# Exercise directions
Copy nothing but the text: reproduce each line of the listing exactly and leave the pictures out.
::::
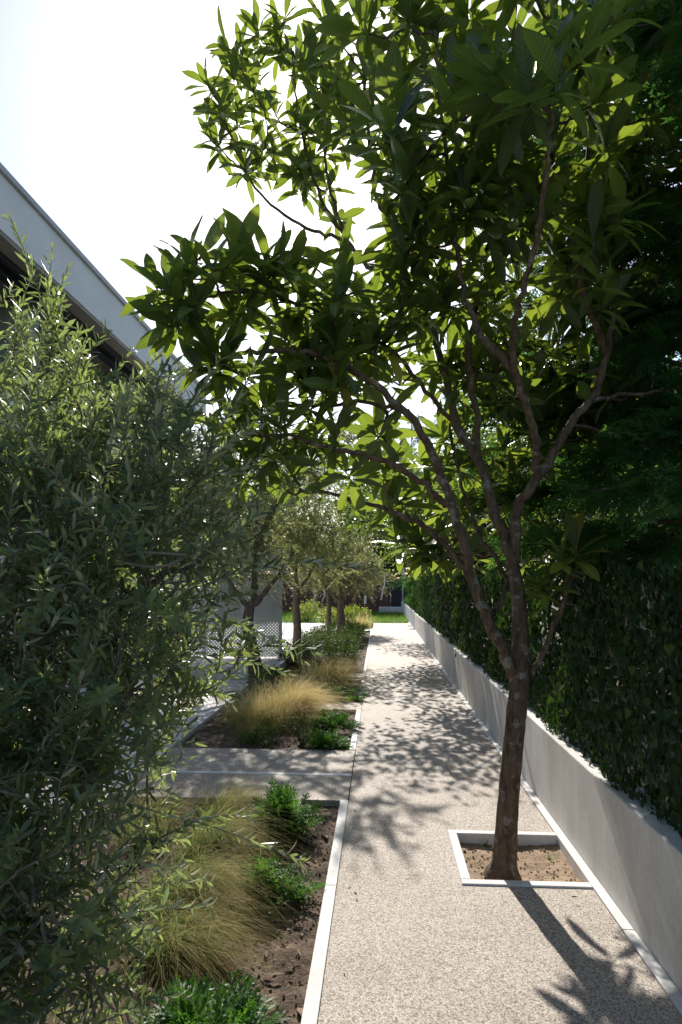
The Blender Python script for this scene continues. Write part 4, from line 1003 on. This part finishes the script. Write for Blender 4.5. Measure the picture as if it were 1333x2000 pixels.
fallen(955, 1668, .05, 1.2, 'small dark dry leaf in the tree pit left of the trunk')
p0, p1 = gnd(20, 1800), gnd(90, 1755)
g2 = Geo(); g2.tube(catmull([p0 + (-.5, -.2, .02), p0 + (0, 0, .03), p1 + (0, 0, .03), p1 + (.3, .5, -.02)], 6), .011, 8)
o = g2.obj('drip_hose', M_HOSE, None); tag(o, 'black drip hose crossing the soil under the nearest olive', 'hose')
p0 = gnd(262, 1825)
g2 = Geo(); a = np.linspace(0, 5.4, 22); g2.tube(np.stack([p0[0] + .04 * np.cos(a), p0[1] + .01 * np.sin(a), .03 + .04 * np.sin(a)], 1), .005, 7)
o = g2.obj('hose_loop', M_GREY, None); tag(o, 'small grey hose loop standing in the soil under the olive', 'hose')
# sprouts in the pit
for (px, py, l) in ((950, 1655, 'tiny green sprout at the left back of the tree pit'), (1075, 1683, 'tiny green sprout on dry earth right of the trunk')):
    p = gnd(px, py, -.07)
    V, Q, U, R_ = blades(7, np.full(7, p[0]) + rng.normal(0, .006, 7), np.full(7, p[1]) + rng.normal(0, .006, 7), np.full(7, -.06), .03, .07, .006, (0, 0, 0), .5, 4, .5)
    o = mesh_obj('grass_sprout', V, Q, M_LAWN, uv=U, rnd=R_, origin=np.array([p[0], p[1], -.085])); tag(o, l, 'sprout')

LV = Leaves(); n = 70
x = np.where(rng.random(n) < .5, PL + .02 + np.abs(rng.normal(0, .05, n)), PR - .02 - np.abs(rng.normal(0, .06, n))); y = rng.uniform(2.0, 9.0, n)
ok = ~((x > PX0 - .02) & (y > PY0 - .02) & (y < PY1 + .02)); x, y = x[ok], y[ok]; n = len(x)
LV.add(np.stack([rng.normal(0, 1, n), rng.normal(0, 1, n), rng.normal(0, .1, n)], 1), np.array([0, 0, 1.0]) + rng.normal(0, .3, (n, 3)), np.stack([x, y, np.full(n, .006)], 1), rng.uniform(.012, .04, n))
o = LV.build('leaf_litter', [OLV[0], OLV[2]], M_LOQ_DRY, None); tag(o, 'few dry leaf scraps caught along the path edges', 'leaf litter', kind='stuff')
::::
# Problem solution
The Blender Python script for this scene continues. Write part 4, from line 1003 on. This part finishes the script. Write for Blender 4.5. Measure the picture as if it were 1333x2000 pixels.
fallen(955, 1668, .05, 1.2, 'small dark dry leaf in the tree pit left of the trunk')
p0, p1 = gnd(20, 1800), gnd(90, 1755)
g2 = Geo(); g2.tube(catmull([p0 + (-.5, -.2, .02), p0 + (0, 0, .03), p1 + (0, 0, .03), p1 + (.3, .5, -.02)], 6), .011, 8)
o = g2.obj('drip_hose', M_HOSE, None); tag(o, 'black drip hose crossing the soil under the nearest olive', 'hose')
p0 = gnd(262, 1825)
g2 = Geo(); a = np.linspace(0, 5.4, 22); g2.tube(np.stack([p0[0] + .04 * np.cos(a), p0[1] + .01 * np.sin(a), .03 + .04 * np.sin(a)], 1), .005, 7)
o = g2.obj('hose_loop', M_GREY, None); tag(o, 'small grey hose loop standing in the soil under the olive', 'hose')
# sprouts in the pit
for (px, py, l) in ((950, 1655, 'tiny green sprout at the left back of the tree pit'), (1075, 1683, 'tiny green sprout on dry earth right of the trunk')):
    p = gnd(px, py, -.07)
    V, Q, U, R_ = blades(7, np.full(7, p[0]) + rng.normal(0, .006, 7), np.full(7, p[1]) + rng.normal(0, .006, 7), np.full(7, -.06), .03, .07, .006, (0, 0, 0), .5, 4, .5)
    o = mesh_obj('grass_sprout', V, Q, M_LAWN, uv=U, rnd=R_, origin=np.array([p[0], p[1], -.085])); tag(o, l, 'sprout')

LV = Leaves(); n = 70
x = np.where(rng.random(n) < .5, PL + .02 + np.abs(rng.normal(0, .05, n)), PR - .02 - np.abs(rng.normal(0, .06, n))); y = rng.uniform(2.0, 9.0, n)
ok = ~((x > PX0 - .02) & (y > PY0 - .02) & (y < PY1 + .02)); x, y = x[ok], y[ok]; n = len(x)
LV.add(np.stack([rng.normal(0, 1, n), rng.normal(0, 1, n), rng.normal(0, .1, n)], 1), np.array([0, 0, 1.0]) + rng.normal(0, .3, (n, 3)), np.stack([x, y, np.full(n, .006)], 1), rng.uniform(.012, .04, n))
o = LV.build('leaf_litter', [OLV[0], OLV[2]], M_LOQ_DRY, None); tag(o, 'few dry leaf scraps caught along the path edges', 'leaf litter', kind='stuff')